Like Bill, I believe in training…training…training. It’s clear that Jesus spent the majority of his time with his disciples—because as Robert Coleman (The Master Plan of Evangelism) so well argues, Jesus wanted multiplying disciples not just converts. I’m struggling, however, with some church planting literature that advocates rapid reproduction, easily transferable methods, the rapid empowering of young believers to leadership, etc. Not sure this conflicts with quality training or not. Thoughts? Drop a comment.

2 responses to “Movement Building and Training”

  1. EthanWiekamp Avatar

    We just got done with the Denver Christmas Conference last week, and I got the chance to dialogue with one of our students who had recently (about a year ago) accepted Christ. It was interesting to hear her story: She accepted Christ in the afternoon, and that evening the CCC person who had led her to Christ was going with her to share with her friends. It’s now one year later and she is still sharing her faith more regularly than anyone else on her campus. She left the conference having purchased about 50 KGP booklets.

    I think the “rapid empowering of young believers to leadership” is fraught with peril. To steal from Neal Cole’s emphasis on the soils parable: it would seem that thrusting young believers into leadership prematurely would be more likely to result in a poor system of roots than a steadfast disciple of Christ.

    On the other hand Cole makes a good point in that ‘the Church’ tends to take new believers out of their primary oikos to train them. Thus, taking them from the place where they will be most effective as a missionary.

    I think the middle ground is somewhere in the area of coming alongside the new believer so that they can be a missionary to their friends and family immediately, while leading them to grow and develop without having to lead in other areas. Can you imagine if every person who accepted Christ went and shared with someone that day? I imagine that they would come back from those times with a real desire to get in the word so that they could answer the questions that were encountered, etc.
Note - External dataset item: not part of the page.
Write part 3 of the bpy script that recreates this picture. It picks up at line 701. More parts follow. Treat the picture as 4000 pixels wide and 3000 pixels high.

  2. Steve Van Diest Avatar

    Ethan’s insights are genious. I have been challenged by this concept. Rolland Allen give some great insights. I think if we take the focus off the gathering of believers for training, growing, huddling, encouragment without the mission, living in the oikos groups, you’re right it seems doomed for failure. Is intentional training needed? Yes! But if we continue to train and not expect obedience to the mission and ministry then we are growing dependant, consuming Christians.